Because the remit of this series is striking pairs, it means we have to miss out one of the very best. Fernando Torres, a lone wolf whose main accomplices were Kuyt from the right side, Benayoun from the left, and to begin with Peter Crouch, but most of all Gerrard from midfield. His other partners, such as Babel, N’gog, Voronin, El Zhar, Jovanovic and briefly Robbie Keane must have left Torres feeling a heavy goalscoring weight was on his shoulders. If so, he bore it superbly, managing a remarkable 33 goals in his first season, 2007/8.
This also means we will omit the much more recent Magic Trident of Salah/Firmino/Mane for the same reason.
Suarez and Sturridge only had two seasons together, 2012/13 and the title near-miss of 2013/14 under Brendan Rodgers, when they became the first Liverpool strike partnership to hit 20 goals each in a single season since Ian St John and Roger Hunt 50 years before (see No 1 in this series here). They alsom became only the third duo since the Premier League started in 1992 to both reach that individual landmark, too, following Peter Beardsley and Andy Cole in 1993-94 and Didier Drogba and Frank Lampard from 2009-10.

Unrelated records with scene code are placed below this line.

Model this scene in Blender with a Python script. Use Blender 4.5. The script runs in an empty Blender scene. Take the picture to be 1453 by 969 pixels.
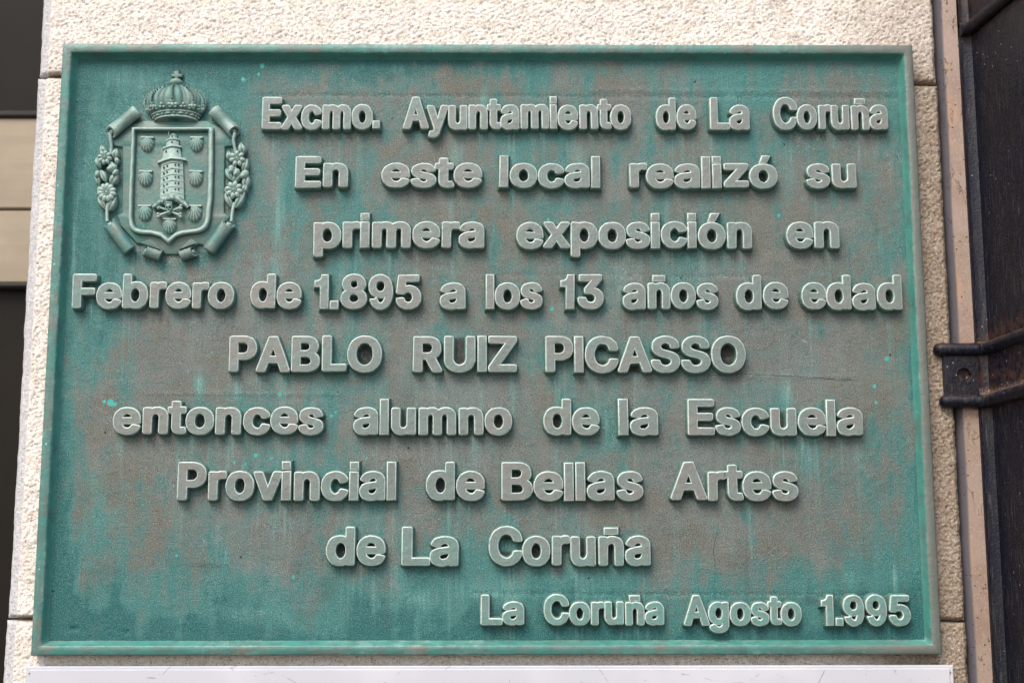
import bpy, bmesh, math, random, json
import numpy as np
from mathutils import Vector, Matrix
from mathutils.geometry import tessellate_polygon

random.seed(7)
rng = np.random.RandomState(11)
scn = bpy.context.scene

# ------------------------------------------------------------------ camera
PW, PH, FPX = 1453.0, 969.0, 2100.0            # photograph size and focal length in its pixels
CAM = Vector((0.01507994, -1.65785347, -0.28636946))
cd = bpy.data.cameras.new('camera')
cam = bpy.data.objects.new('camera', cd)
scn.collection.objects.link(cam)
cam.location = CAM
cam.rotation_euler = (math.radians(99.698), math.radians(0.0567), math.radians(-0.4137))
cd.sensor_width = 36.0
cd.lens = FPX / PW * 36.0
cd.clip_start, cd.clip_end = 0.01, 200.0
cd.dof.use_dof = True
cd.dof.focus_distance = 1.64
cd.dof.aperture_fstop = 4.0
scn.camera = cam
CR = cam.rotation_euler.to_matrix()

# ------------------------------------------------------------------ light: bright overcast from the upper left
SUN_EL, SUN_AZ = 48.0, -24.0                    # azimuth measured from straight out of the wall, negative = left
world = bpy.data.worlds.new('World')
scn.world = world
world.use_nodes = True
wn = world.node_tree
bg = wn.nodes['Background']
sky = wn.nodes.new('ShaderNodeTexSky')
sky.sky_type = 'NISHITA'
sky.sun_disc = False
sky.sun_elevation = math.radians(SUN_EL)
e, a = math.radians(SUN_EL), math.radians(SUN_AZ)
to_sun = Vector((math.sin(a) * math.cos(e), -math.cos(a) * math.cos(e), math.sin(e)))
sky.sun_rotation = math.atan2(to_sun.x, to_sun.y)
sky.air_density, sky.dust_density, sky.ozone_density = 1.0, 3.0, 1.0
wn.links.new(sky.outputs[0], bg.inputs[0])
bg.inputs[1].default_value = 0.115
sd = bpy.data.lights.new('sun', 'SUN')
sun = bpy.data.objects.new('sun', sd)
scn.collection.objects.link(sun)
sun.rotation_euler = to_sun.to_track_quat('Z', 'Y').to_euler()
sd.energy = 1.3
sd.angle = math.radians(30)
sd.color = (1.0, 0.965, 0.91)
scn.view_settings.view_transform = 'Standard'
scn.view_settings.look = 'None'
scn.view_settings.gamma = 1.0
scn.view_settings.exposure = 1.28

# ------------------------------------------------------------------ measuring: photograph pixel -> point on a plane y = Y
Y_FIELD, Y_TOP, Y_WALL = 0.0125, 0.0018, 0.021
def at(px, py, Y=0.0):
    d = CR @ Vector(((px - PW / 2) / FPX, -(py - PH / 2) / FPX, -1.0))
    t = (Y - CAM.y) / d.y
    return CAM + d * t
def proj(x, y, z):                               # arrays of points -> photograph pixels (to place stains where they are)
    v = np.stack([x - CAM.x, y - CAM.y, z - CAM.z], -1) @ np.array(CR)
    return PW / 2 + FPX * v[..., 0] / -v[..., 2], PH / 2 - FPX * v[..., 1] / -v[..., 2]

# ------------------------------------------------------------------ noise
def perlin(x, y, seed=0):
    r = np.random.RandomState(seed)
    g = r.rand(256, 256) * 2 * np.pi
    xi, yi = np.floor(x).astype(int), np.floor(y).astype(int)
    xf, yf = x - xi, y - yi
    u, v = xf * xf * xf * (xf * (xf * 6 - 15) + 10), yf * yf * yf * (yf * (yf * 6 - 15) + 10)
    def dot(ix, iy, fx, fy):
        t = g[ix & 255, iy & 255]
        return np.cos(t) * fx + np.sin(t) * fy
    a0 = dot(xi, yi, xf, yf) * (1 - u) + dot(xi + 1, yi, xf - 1, yf) * u
    a1 = dot(xi, yi + 1, xf, yf - 1) * (1 - u) + dot(xi + 1, yi + 1, xf - 1, yf - 1) * u
    return (a0 * (1 - v) + a1 * v) * 1.5
def fbm(x, y, seed=0, octv=4, gain=0.5):
    s, am, tot = 0, 1.0, 0
    for k in range(octv):
        s = s + perlin(x * 2 ** k + 17.3 * k, y * 2 ** k + 5.1 * k, seed + k) * am
        tot += am; am *= gain
    return s / tot
def sst(a, b, v):
    t = np.clip((v - a) / (b - a), 0, 1)
    return t * t * (3 - 2 * t)

# ------------------------------------------------------------------ objects
def link(o, parent=None):
    scn.collection.objects.link(o)
    if parent is not None:
        o.parent = parent
    return o
def mesh_obj(name, verts, faces, mat, parent=None, smooth=True, sharp=None, attrs=None):
    me = bpy.data.meshes.new(name)
    me.from_pydata([tuple(v) for v in verts], [], [tuple(f) for f in faces])
    me.validate()
    if attrs:
        for k, arr in attrs.items():
            at_ = me.attributes.new(k, 'FLOAT', 'POINT')
            at_.data.foreach_set('value', np.asarray(arr, dtype=np.float32))
    me.materials.append(mat)
    if smooth:
        me.polygons.foreach_set('use_smooth', [True] * len(me.polygons))
        if sharp:
            me.set_sharp_from_angle(angle=math.radians(sharp))
    return link(bpy.data.objects.new(name, me), parent)
def empty(name, loc, label=None, cat=None, kind=None, parent=None):
    o = bpy.data.objects.new(name, None)
    o.location = loc
    o.empty_display_size = 0.05
    link(o, parent)
    if label: o['label'] = label
    if cat: o['category'] = cat
    if kind: o['kind'] = kind
    return o
class Mesh:
    """collects vertices and faces in world space; build() links them as one object below its parent"""
    def __init__(s): s.v, s.f = [], []
    def add(s, v, f):
        n = len(s.v); s.v += [tuple(p) for p in v]; s.f += [tuple(i + n for i in q) for q in f]
    def build(s, name, mat, parent=None, sharp=40, attrs=None):
        return mesh_obj(name, s.v, s.f, mat, parent, True, sharp, attrs)
def gridfaces(nu, nv, wrap_u=False):
    f = []
    for j in range(nv - 1):
        for i in range(nu if wrap_u else nu - 1):
            a0, b0 = j * nu + i, j * nu + (i + 1) % nu
            f.append((a0, b0, b0 + nu, a0 + nu))
    return f

# ------------------------------------------------------------------ node helper
class N:
    def __init__(s, name):
        s.m = bpy.data.materials.new(name); s.m.use_nodes = True
        s.t = s.m.node_tree; s.b = s.t.nodes['Principled BSDF']
        s.co = s.t.nodes.new('ShaderNodeNewGeometry').outputs['Position']
    def put(s, sock, v):
        if hasattr(v, 'links') or isinstance(v, bpy.types.NodeSocket): s.t.links.new(v, sock)
        elif isinstance(v, (tuple, list)) and len(v) == 3 and sock.type == 'RGBA': sock.default_value = (*v, 1)
        else: sock.default_value = v
    def map(s, sc=(1, 1, 1), off=(0, 0, 0), rot=(0, 0, 0)):
        n = s.t.nodes.new('ShaderNodeMapping'); s.t.links.new(s.co, n.inputs[0])
        n.inputs['Scale'].default_value = sc; n.inputs['Location'].default_value = off; n.inputs['Rotation'].default_value = rot
        return n.outputs[0]
    def noise(s, scale, detail=4, rough=.55, vec=None, dist=0.0):
        n = s.t.nodes.new('ShaderNodeTexNoise'); s.t.links.new(vec or s.co, n.inputs['Vector'])
        n.inputs['Scale'].default_value = scale; n.inputs['Detail'].default_value = detail
        n.inputs['Roughness'].default_value = rough; n.inputs['Distortion'].default_value = dist
        return n.outputs[0]
    def vor(s, scale, feat='F1', vec=None, rnd=1.0):
        n = s.t.nodes.new('ShaderNodeTexVoronoi'); n.feature = feat; s.t.links.new(vec or s.co, n.inputs['Vector'])
        n.inputs['Scale'].default_value = scale; n.inputs['Randomness'].default_value = rnd
        return n.outputs['Distance']
    def ramp(s, v, a, b, lo=0.0, hi=1.0):
        n = s.t.nodes.new('ShaderNodeMapRange'); n.interpolation_type = 'SMOOTHSTEP'
        s.put(n.inputs[0], v)
        for i, q in zip((1, 2, 3, 4), (a, b, lo, hi)): n.inputs[i].default_value = q
        return n.outputs[0]
    def ma(s, op, a, b=0.0, clamp=False):
        n = s.t.nodes.new('ShaderNodeMath'); n.operation = op; n.use_clamp = clamp
        s.put(n.inputs[0], a); s.put(n.inputs[1], b)
        return n.outputs[0]
    def mix(s, f, a, b, mode='MIX'):
        n = s.t.nodes.new('ShaderNodeMix'); n.data_type = 'RGBA'; n.blend_type = mode
        s.put(n.inputs[0], f); s.put(n.inputs[6], a); s.put(n.inputs[7], b)
        return n.outputs[2]
    def attr(s, name):
        n = s.t.nodes.new('ShaderNodeAttribute'); n.attribute_name = name
        return n.outputs['Fac']
    def bump(s, h, dist, strength=1.0, prev=None):
        n = s.t.nodes.new('ShaderNodeBump'); s.put(n.inputs['Height'], h)
        n.inputs['Distance'].default_value = dist; n.inputs['Strength'].default_value = strength
        if prev is not None: s.t.links.new(prev, n.inputs['Normal'])
        return n.outputs[0]
    def out(s, col, rough=.6, normal=None, spec=.5, metal=0.0):
        s.put(s.b.inputs['Base Color'], col); s.put(s.b.inputs['Roughness'], rough)
        s.put(s.b.inputs['Metallic'], metal); s.put(s.b.inputs['Specular IOR Level'], spec)
        if normal is not None: s.t.links.new(normal, s.b.inputs['Normal'])
        return s.m

TAUPE, GREYG = (0.100, 0.098, 0.079), (0.082, 0.108, 0.099)
TEAL, DEEP, PALE, TURQ = (0.024, 0.132, 0.120), (0.0005, 0.082, 0.078), (0.120, 0.290, 0.258), (0.03, 0.30, 0.25)

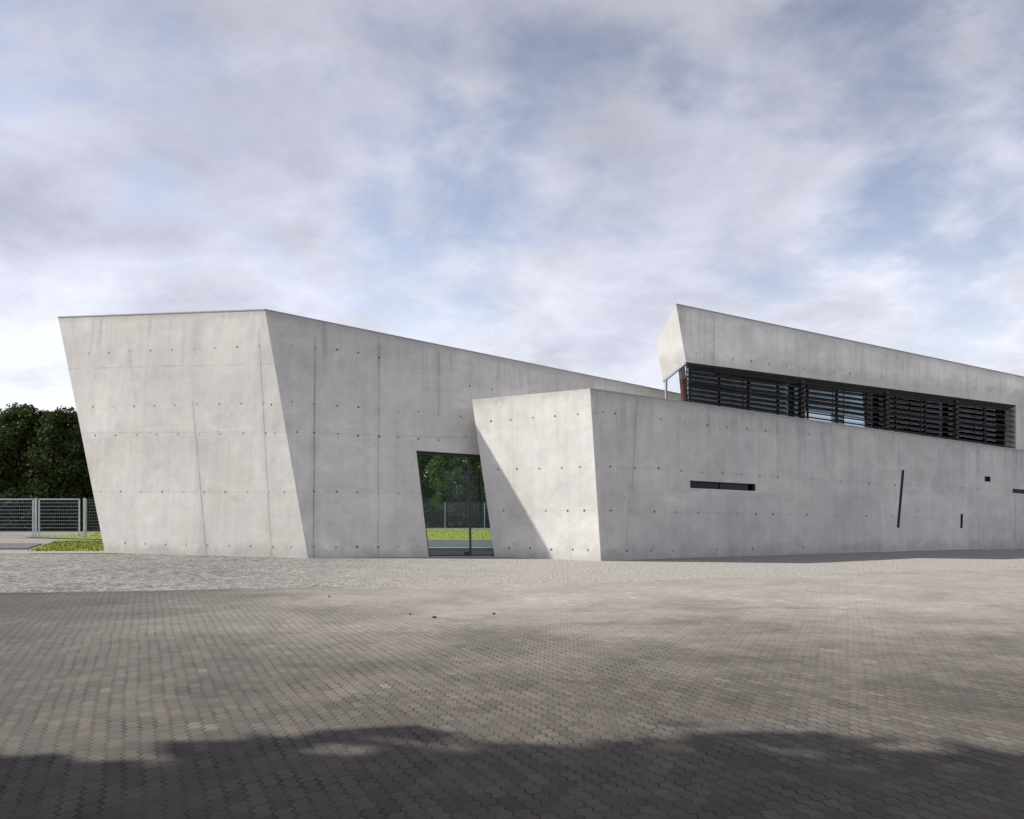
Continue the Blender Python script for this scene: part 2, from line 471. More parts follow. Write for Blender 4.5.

Both scored some remarkable goals - Suarez’s showreel in particular would be quite something.
However there was some observation that they were not really a partnership in the sense that many of the predessors in this series, more a pair of individuals who happened to coincide quite often, though to good effect.
That was certainly the view of then-Liverpool boss Brendan Rodgers:
“They are not a pair, for me. They are individual players that play up in a system that works very well. They’re soloists. They can combine, they do look for each other but they are more individual talents who play up there. The most important thing for me is the team. As long as both of them contribute to the team, both with and without the ball, then hopefully they can both go on to become greats.”
If they were soloists, then they were both playing Flying V guitars and doing knee slides across the stage trying to play as loudly and outrageously as they could. And when it worked, boy did it work.
To mix art froms, poetry in motion indeed.